Data for the task.

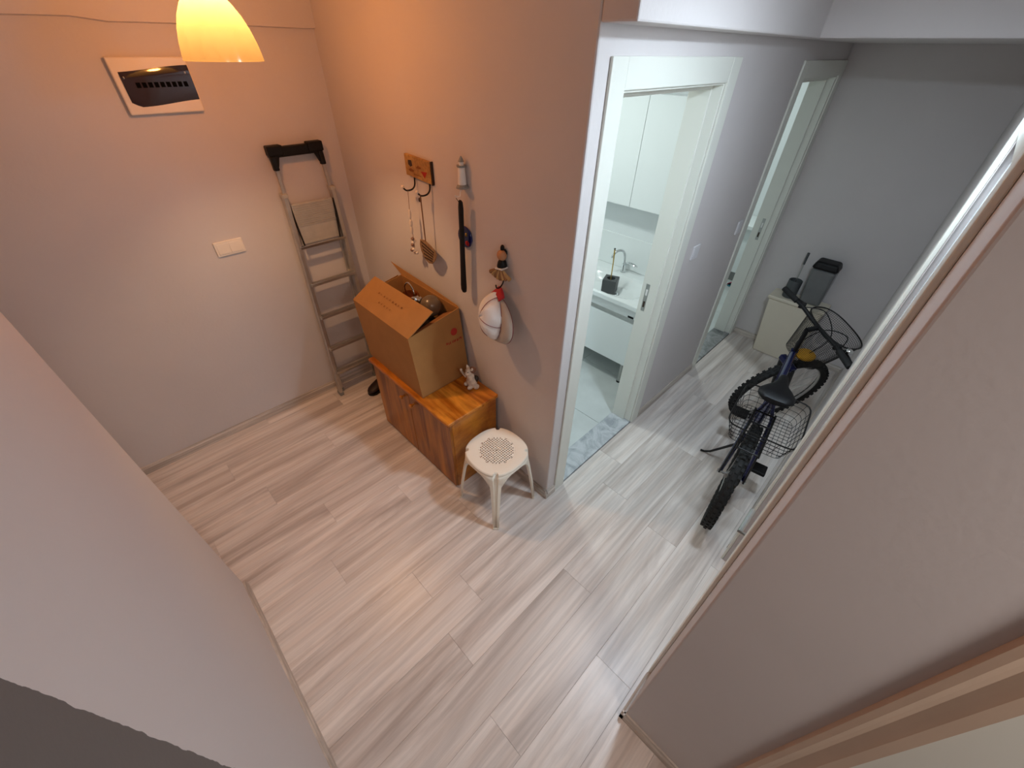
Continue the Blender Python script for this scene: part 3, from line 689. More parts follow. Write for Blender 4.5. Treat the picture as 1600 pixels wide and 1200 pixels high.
for i, a in enumerate(angs):
    d = abs(((a-PI/4) % (PI/2)+PI/4) % (PI/2)-PI/4); dep = .026+.105*math.exp(-(d/.30)**2)
    r = outline(a)-.001
    for k in range(4):
        f = k/3; z = SH-.020-(dep-.02)*f; rr = r*(1+.05*f*(dep/.13))
        vs.append(sc+V3((rr*math.cos(a), rr*math.sin(a), z)))
for i in range(n):
    i2 = (i+1) % n
    for k in range(3): fs.append((i*4+k, i2*4+k, i2*4+k+1, i*4+k+1))
MB().add(vs, fs).build('skirt', 'stool', t, smooth=True, solid=.003)
for k in range(4):
    a = PI/4+k*PI/2; er = V3((math.cos(a), math.sin(a), 0)); et = V3((-math.sin(a), math.cos(a), 0))
    secs = [(SH-.012, .166, .036), (SH-.08, .178, .033), (SH-.14, .190, .027), (.16, .213, .021), (.0, .232, .0165)]
    vs = []; fs = []; prof = [(-1, -.012), (-.98, 0), (-.45, .004), (-.36, -.004), (.36, -.004), (.45, .004), (.98, 0), (1, -.012)]
    for z, r, w in secs:
        for u, dr in prof: vs.append(sc+er*(r+dr*(1.0 if w > .02 else .9))+et*(u*w)+V3((0, 0, z)))
    m2 = len(prof)
    for i in range(len(secs)-1):
        for j in range(m2-1): fs.append((i*m2+j, i*m2+j+1, (i+1)*m2+j+1, (i+1)*m2+j))
    o = MB().add(vs, fs).build('leg', 'stool', t, smooth=True, solid=.004)
    MB().bar(sc+er*.228-et*.019+V3((0, 0, .007)), sc+er*.228+et*.019+V3((0, 0, .007)), .018, .014).build('foot', 'stool', o, bevel=.003)
# ================================================================== ORNAMENT WALL
t = thing('key_rack', 'small wooden key rack plaque with two curled hooks on the wall', 'key rack', (.035, 1.04, 1.60))
kb = MB().hexa([(.022, .937, 1.664), (.022, 1.158, 1.676), (.0395, 1.158, 1.676), (.036, .937, 1.664), (.022, .937, 1.766), (.022, 1.158, 1.775), (.0395, 1.158, 1.775), (.036, .937, 1.766)]).build('board', 'bookwood', t, bevel=.002)
MB().box((.023, .930, 1.662), (.036, .9365, 1.768)).build('edge_strip', 'edge', t)
def blob(pts, name, mat):   # flat painted motif on the plaque
    MB().add([(.0212, y, z) for y, z in pts], [tuple(range(len(pts)))]).build(name, mat, kb)
blob([(1.125, 1.750), (1.095, 1.752), (1.090, 1.728), (1.108, 1.720), (1.128, 1.730)], 'painted_bird', 'edge')
blob([(1.020, 1.712), (.965, 1.716), (.990, 1.684)], 'painted_heart', 'print_red')
blob([(1.130, 1.705), (1.110, 1.714), (1.080, 1.708), (1.085, 1.699), (1.120, 1.698)], 'painted_swirl', 'print_brown')
blob([(1.060, 1.722), (1.040, 1.735), (1.010, 1.728), (1.030, 1.720)], 'painted_swirl', 'print_brown')
blob([(1.085, 1.690), (1.020, 1.690), (1.020, 1.687), (1.085, 1.687)], 'painted_line', 'print_brown')
for y in (1.098, .965):
    hk = MB().tube(bez([(.030, y, 1.672), (.026, y, 1.635), (.010, y+.006, 1.615), (-.018, y+.016, 1.612), (-.030, y+.028, 1.626)]), .0042, 8).build('hook', 'dsteel', t, smooth=True)
    MB().ball((-.031, y+.029, 1.629), .009, 12, 8).build('hook_ball', 'bead', hk, smooth=True)
t = thing('shell_garland', 'string of pale shells hanging from the left key hook', 'garland', (-.012, 1.11, 1.25))
MB().tube([(-.014, 1.106, 1.618), (-.014, 1.118, 1.52), (-.012, 1.122, 1.30)], .0014, 6).build('string', 'brownrope', t)
for y, z, r, ln in ((1.120, 1.490, .008, .026), (1.122, 1.440, .009, .022), (1.124, 1.405, .009, .026)):
    MB().ball((-.014, y, z), (r, r, ln), 10, 8).build('shell', 'bead', t, smooth=True)
random.seed(11)
for k in range(9):
    MB().ball((-.016+random.uniform(-.012, .010), 1.120+random.uniform(-.018, .018), 1.355-.011*k), (.010, .011, .009), 8, 6).build('shell', 'bead' if k % 3 else 'figb', t, smooth=True)
t = thing('woven_paddle', 'leaf-shaped brown woven paddle hanging by its long stick', 'paddle', (-.014, .99, 1.27))
MB().tube([(-.022, .982, 1.618), (-.018, .990, 1.565), (-.014, .998, 1.40), (-.012, 1.0, 1.345)], .0035, 8).build('stick', 'brownrope', t)
MB().ball((-.020, .995, 1.590), (.006, .010, .012), 8, 6).build('knot', 'edge', t, smooth=True)
lf = [(1.050, 1.372), (1.058, 1.340), (1.052, 1.305), (1.030, 1.270), (.990, 1.250), (.955, 1.258), (.925, 1.285), (.905, 1.320), (.918, 1.345), (.955, 1.362), (1.005, 1.378)]
pb = MB().slab([(-.016, y, z) for y, z in lf], (1, 0, 0), .006).build('blade', 'straw2', t, bevel=.002)
for k in range(5):
    f = k/4; MB().bar((-.0165, 1.040-.02*f, 1.362-.085*f), (-.0165, .925+.025*f, 1.330-.055*f), .007, .003, up=(1, 0, 0)).build('weave_band', 'edge', pb)
t = thing('lighthouse_ornament', 'small white lighthouse ornament on the wall above the shoehorn', 'ornament', (.03, .675, 1.70))
o0 = V3((.008, .674, 1.704))
MB().lathe([(.020, .012), (.0155, .085)], o0, 16, caps=True).build('tower', 'white', t, smooth=True)
MB().lathe([(.030, -.002), (.027, .006), (.020, .014)], o0, 14, caps=True).build('rock_base', 'grey', t)
MB().lathe([(.021, .085), (.022, .092)], o0, 16, caps=True).build('gallery', 'grey', t)
MB().lathe([(.011, .092), (.011, .106)], o0, 12, caps=True).build('lantern', 'white', t)
MB().lathe([(.014, .106), (.008, .118), (.002, .128)], o0, 12, caps=True).build('roof', 'grey', t, smooth=True)
MB().tube([(.012, .676, 1.703), (-.004, .676, 1.69), (-.006, .678, 1.668), (-.014, .690, 1.664), (-.024, .694, 1.672)], .0022, 6).build('hook', 'white', t, smooth=True)
t = thing('blue_disc_ornament', 'round blue glass ornament with red motif behind the shoehorn', 'ornament', (.02, .69, 1.42))
MB().lathe([(0, 0), (.050, .002), (.053, .006), (.050, .011), (0, .013)], (.0295, .694, 1.470), 28, axis=(-1, 0, 0)).build('disc', 'evil', t, smooth=True)
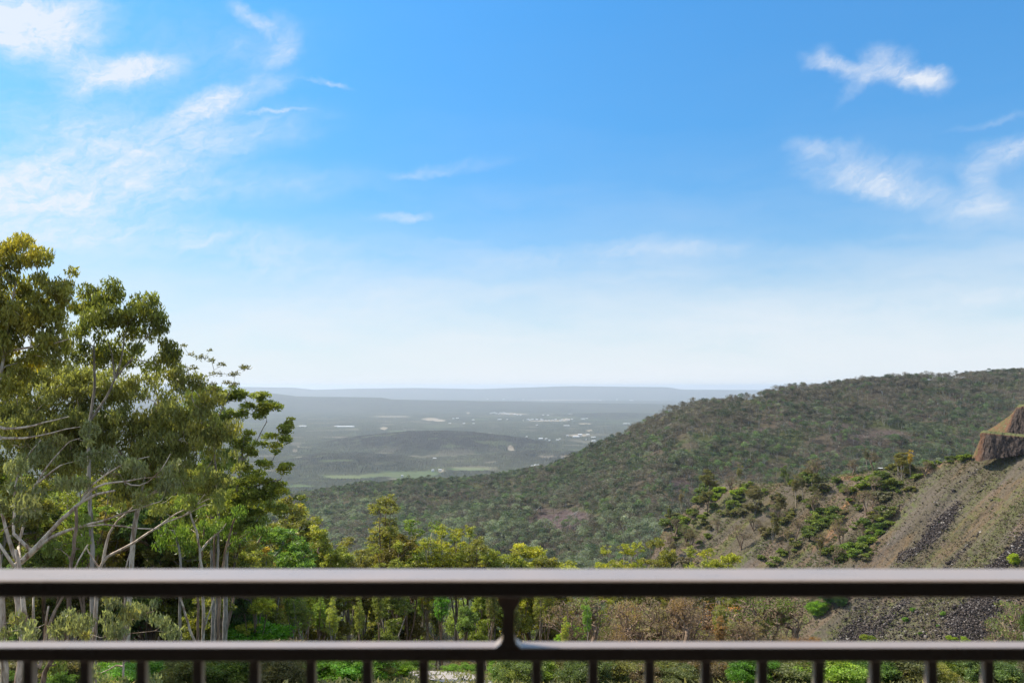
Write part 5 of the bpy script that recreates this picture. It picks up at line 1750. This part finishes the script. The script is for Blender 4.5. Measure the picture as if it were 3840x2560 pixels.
OLG = (.13, .135, .045); DUL = (.115, .115, .06)
for (X, Yb, hp, key, tint, wide, lab) in [
    (2655, 1925, 165, 'bushy_gum_0', (.13, .125, .04), .8, 'tall full gum standing at the left end of the brown hump'),
    (2745, 1850, 70, 'bare_scrub_1', DUL, 1, 'small bare tree on top of the brown hump'), (2830, 1935, 120, 'bushy_gum_1', (.13, .115, .045), 1.2, 'broad brownish tree on the hump of the scree'),
    (2920, 1935, 105, 'bushy_gum_2', (.125, .115, .05), .9, 'brownish tree behind the hump, second from its left end'), (2985, 1900, 130, 'slender_gum_1', (.13, .12, .045), 1.1, 'pale stemmed tree right of the brownish ones on the hump'),
    (3010, 1880, 110, 'slender_gum_3', (.12, .12, .045), 1.0, 'slender tree with white stem among the hump trees'), (3060, 1870, 100, 'bushy_gum_3', OLG, .9, 'dense dull tree at the right end of the hump trees'),
    (3250, 1768, 95, 'slender_gum_0', DUL, .9, 'thin grey tree standing alone on the green crest'), (3278, 1764, 80, 'bare_scrub_0', DUL, .9, 'wispy tree beside the thin grey one on the green crest'),
    (3385, 1800, 110, 'bushy_gum_1', (.17, .155, .035), 1.1, 'many stemmed golden olive tree on the crest of the scree'), (3415, 1795, 112, 'slender_gum_4', (.36, .26, .03), .7, 'tree with an orange yellow head at the right of the crest tree'),
    (3470, 1790, 60, 'bare_scrub_2', DUL, 1.2, 'grey scrubby bush tree right of the crest trees'), (3245, 1935, 100, 'bare_scrub_3', (.14, .12, .05), .8, 'thin dark tree above the orange clay streak'),
    (3270, 1900, 60, 'bare_scrub_0', DUL, .9, 'small bare tree next to the thin dark one'), (3155, 2070, 130, 'bare_scrub_1', (.16, .14, .055), .7, 'thin tree over the clay streak, right of centre of the scree'),
    (3075, 2120, 115, 'slender_gum_2', (.15, .13, .05), .9, 'slender brownish tree just above the handrail on the scree'), (2900, 2040, 120, 'bushy_gum_3', (.15, .14, .05), .7, 'dull tree on the lower scree right of the golden cluster'),
    (2780, 2060, 105, 'bare_scrub_2', (.14, .12, .06), .8, 'bare tree on the lower scree above the golden cluster'), (2530, 2030, 90, 'bare_scrub_3', DUL, .7, 'bare leaning tree at the left rim of the scree'),
    (2690, 1985, 60, 'bare_scrub_0', DUL, .7, 'short bare stem on the left part of the scree'), (2600, 1990, 80, 'bushy_gum_0', (.12, .14, .05), .8, 'green rimmed tree at the left rim of the scree'),
    (2510, 1960, 75, 'slender_gum_5', (.13, .15, .055), .9, 'pale gum where the scree meets the forest'), (2850, 1990, 60, 'bare_scrub_1', DUL, .8, 'small bare tree in the middle of the left scree'),
    (3740, 1706, 38, 'bushy_gum_2', (.14, .14, .05), 1.2, 'small olive tree at the foot of the lower quarry face'), (3800, 2115, 52, 'leafy_shrub_2', (.28, .34, .03), .6, 'bright yellow green sapling in the dark rubble at the right edge'),
    (2960, 2090, 60, 'bare_scrub_3', DUL, .8, 'grey leafless tree low on the scree above the handrail')]:
    spur_plant(key, X, Yb, hp, tuple(c * 1.15 for c in tint), lab, None, 'tree', wide * 1.3)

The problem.
Each line that has the word "Write" should be copied.

Reply to the exercise.
Continue the Blender Python script for this scene: part 3, from line 689. More parts follow. Write for Blender 4.5. Treat the picture as 1600 pixels wide and 1200 pixels high.
Write part 5 of the bpy script that recreates this picture. It picks up at line 1750. This part finishes the script. The script is for Blender 4.5. Measure the picture as if it were 3840x2560 pixels.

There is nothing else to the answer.